VENERDÌ DELLA II SETTIMANA DI PASQUA

Alla “mancanza” di quella folla affamata, corrisponde l’abbondanza di pane che il Signore dona. A quel bisogno di amore della folla, venuta per incontrare Gesù, corrisponde una compassione capace di andare in profondità, così che sia nutrito anche il cuore.

L’abbondanza con cui il Signore nutre, è paragonabile alla Provvidenza che ci viene incontro lungo il giorno; può essere un sorriso inaspettato, un saluto o semplicemente qualcuno in grado di dirci: “sono qui con te”, oppure anche solo camminare per strada e vedere i colori che la primavera ci ha donato, quel verde brillante delle foglie nel cielo blu del tramonto, sono segni che Lui ci è accanto e come allora, usa ciò che ha per arrivare a noi.

È interessante notare come Gesù faccia raccogliere con attenzione l’avanzo di quell’abbondanza, che non vada sprecato. Si, perché l’amore si consuma, non si spreca. Tutta quella folla verrà nutrita, eppure nonostante questo non capisce, cercano di farlo Re. Ma Gesù non è re come dicono loro, la sua vita è spesa per amore, non per potere.

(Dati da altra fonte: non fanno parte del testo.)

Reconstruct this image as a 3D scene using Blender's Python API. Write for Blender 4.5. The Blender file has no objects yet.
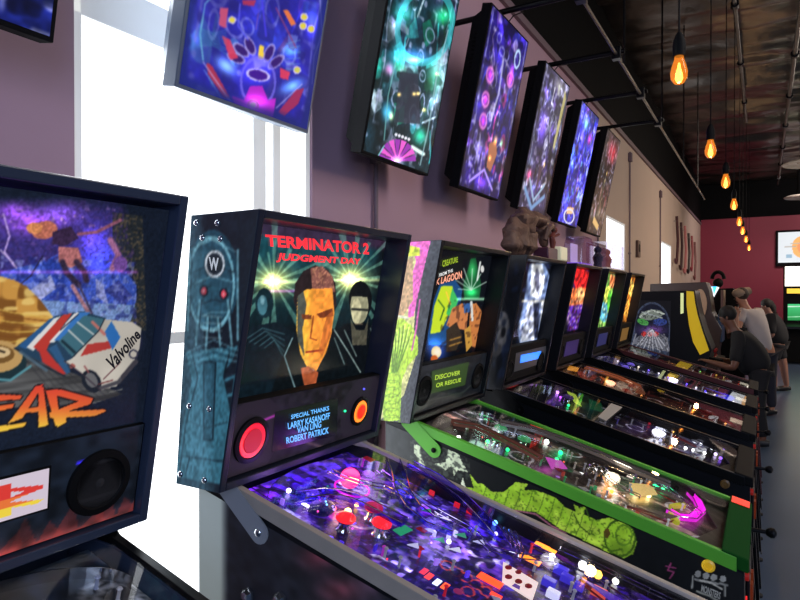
import bpy, math, random
import numpy as np
from mathutils import Vector, Matrix
C = bpy.context.scene.collection
rnd = random.Random(7)
sc = bpy.context.scene
sc.view_settings.view_transform = 'Standard'
sc.view_settings.look = 'None'
sc.view_settings.exposure = 0.0

# ---------------------------------------------------------------- camera
F = 620.0; HC = 1.68
TH = math.radians(30.37); PIT = math.atan2(300-295.06, F)
cs, sn = math.cos(TH), math.sin(TH)
FW = Vector((-sn*math.cos(PIT), cs*math.cos(PIT), math.sin(-PIT)))
RT = Vector((cs, sn, 0)); UP = RT.cross(FW)
CAM = Vector((0, 0, HC))
cam = bpy.data.cameras.new('camera'); co = bpy.data.objects.new('camera', cam); C.objects.link(co)
cam.sensor_width = 36; cam.lens = F/800*36; cam.clip_start = .02; cam.clip_end = 200
co.matrix_world = Matrix.Translation(CAM) @ Matrix((RT, UP, -FW)).transposed().to_4x4()
sc.camera = co

def at(px, py, depth):
    """point seen at a photo position at a given distance along the view axis"""
    return CAM + (FW + RT*((px-400)/F) + UP*((300-py)/F))*depth

def on_plane(px, py, o, nrm):
    r = FW + RT*((px-400)/F) + UP*((300-py)/F)
    return CAM + r*((Vector(o)-CAM).dot(nrm)/r.dot(nrm))

# ---------------------------------------------------------------- colours and materials
def lin(c):
    return tuple((x/12.92 if x <= .04045 else ((x+.055)/1.055)**2.4) for x in [v/255 for v in c])

MATS = {}
def mat(name, col, rough=.5, metal=0., emit=None, es=0., var=0., scale=8., bump=0., coat=0., alpha=1., sample=False):
    if name in MATS: return MATS[name]
    m = bpy.data.materials.new(name); m.use_nodes = True
    nt = m.node_tree; b = nt.nodes['Principled BSDF']
    c = lin(col)
    b.inputs['Base Color'].default_value = (*c, 1)
    b.inputs['Roughness'].default_value = rough
    b.inputs['Metallic'].default_value = metal
    if coat: b.inputs['Coat Weight'].default_value = coat; b.inputs['Coat Roughness'].default_value = .06
    if emit: b.inputs['Emission Color'].default_value = (*lin(emit), 1); b.inputs['Emission Strength'].default_value = es
    if var or bump:
        tc = nt.nodes.new('ShaderNodeTexCoord'); nz = nt.nodes.new('ShaderNodeTexNoise')
        nz.inputs['Scale'].default_value = scale; nz.inputs['Detail'].default_value = 6
        nt.links.new(tc.outputs['Object'], nz.inputs['Vector'])
        if var:
            mx = nt.nodes.new('ShaderNodeMix'); mx.data_type = 'RGBA'
            mx.inputs['A'].default_value = (*[x*(1-var) for x in c], 1)
            mx.inputs['B'].default_value = (*[min(1, x*(1+var)) for x in c], 1)
            nt.links.new(nz.outputs['Fac'], mx.inputs['Factor']); nt.links.new(mx.outputs['Result'], b.inputs['Base Color'])
        if bump:
            bp = nt.nodes.new('ShaderNodeBump'); bp.inputs['Strength'].default_value = bump; bp.inputs['Distance'].default_value = .02
            nt.links.new(nz.outputs['Fac'], bp.inputs['Height']); nt.links.new(bp.outputs['Normal'], b.inputs['Normal'])
    if not sample and emit: m.cycles.emission_sampling = 'NONE'
    MATS[name] = m; return m

def art_mat(es, rough=.25, base=.35, name=None, spec=.5):
    """surface whose print colour comes from the painted colours of the mesh"""
    k = name or 'printed_art_%g_%g_%g_%g' % (es, rough, base, spec)
    if k in MATS: return MATS[k]
    m = bpy.data.materials.new(k); m.use_nodes = True; nt = m.node_tree; b = nt.nodes['Principled BSDF']
    a = nt.nodes.new('ShaderNodeVertexColor'); a.layer_name = 'Col'
    s = nt.nodes.new('ShaderNodeVectorMath'); s.operation = 'SCALE'; s.inputs['Scale'].default_value = base
    nt.links.new(a.outputs['Color'], s.inputs[0]); nt.links.new(s.outputs[0], b.inputs['Base Color'])
    b.inputs['Roughness'].default_value = rough; b.inputs['Specular IOR Level'].default_value = spec
    if es:
        nt.links.new(a.outputs['Color'], b.inputs['Emission Color']); b.inputs['Emission Strength'].default_value = es
    m.cycles.emission_sampling = 'NONE'
    MATS[k] = m; return m

def glass_mat(name, tint=(255, 255, 255), f0=1.0, rough=.02, graze=.9):
    if name in MATS: return MATS[name]
    m = bpy.data.materials.new(name); m.use_nodes = True; nt = m.node_tree
    nt.nodes.remove(nt.nodes['Principled BSDF']); out = nt.nodes['Material Output']
    t = nt.nodes.new('ShaderNodeBsdfTransparent'); t.inputs[0].default_value = (*lin(tint), 1)
    g = nt.nodes.new('ShaderNodeBsdfGlossy'); g.inputs['Roughness'].default_value = rough
    g.inputs['Color'].default_value = (f0, f0, f0, 1)
    lw = nt.nodes.new('ShaderNodeLayerWeight'); lw.inputs[0].default_value = .5
    pw = nt.nodes.new('ShaderNodeMath'); pw.operation = 'POWER'; pw.inputs[1].default_value = 5; nt.links.new(lw.outputs['Facing'], pw.inputs[0])
    fr = nt.nodes.new('ShaderNodeMath'); fr.operation = 'MULTIPLY_ADD'; fr.inputs[1].default_value = graze; fr.inputs[2].default_value = .035; nt.links.new(pw.outputs[0], fr.inputs[0])
    mx = nt.nodes.new('ShaderNodeMixShader')
    nt.links.new(fr.outputs[0], mx.inputs[0]); nt.links.new(t.outputs[0], mx.inputs[1]); nt.links.new(g.outputs[0], mx.inputs[2])
    nt.links.new(mx.outputs[0], out.inputs[0])
    MATS[name] = m; return m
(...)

Spesso anche noi ci sentiamo parte della folla, corriamo e la frenesia del quotidiano ci fa dimenticare di Lui, dei dettagli della sua presenza, in noi. Oggi andiamo a quel pane Eucaristico come la prima volta, ma non siamo piu dei bambini siamo uomini e donne con il nostro carico di speranze come quella folla che in fila attende quel pane. Mettettiamo nelle sue mani il nostro cuore, così che lo benedica e lo guarisca dalla ferita e dal peccato. Quei pani e pesci sono un evento straordinario, che diventerà per noi quotidianità nella mensa Eucaristica. A noi il compito di ricordare la Sua compassione, la sua Parola nella domanda a Filippo, il suo essere in disparte a pregare, così da essere capaci di vedere la compassione. L’ascolto e la preghiera, siamo quei pani e pesci spezzati in abbandonanza, dove il cuore rivolto all’altare di Dio, in quel “amen”, ponga tutto se stesso e senta quanto Dio per primo ha messo se stesso per noi, affinché nessuno vada perduto.

“Signore,

“Amen”, ti accolgo in me,

liberami Tu.

Pane del cielo,

venuto in un cuore dalla fame abbondante,

possa la Tua compassione,

il mio l’ascolto e la preghiera,

essere un inizio in cui

sentirti accanto,

così che amandomi profondamente sappia mettere il cuore,

sappia mettere Te in tutto quello che faccio.”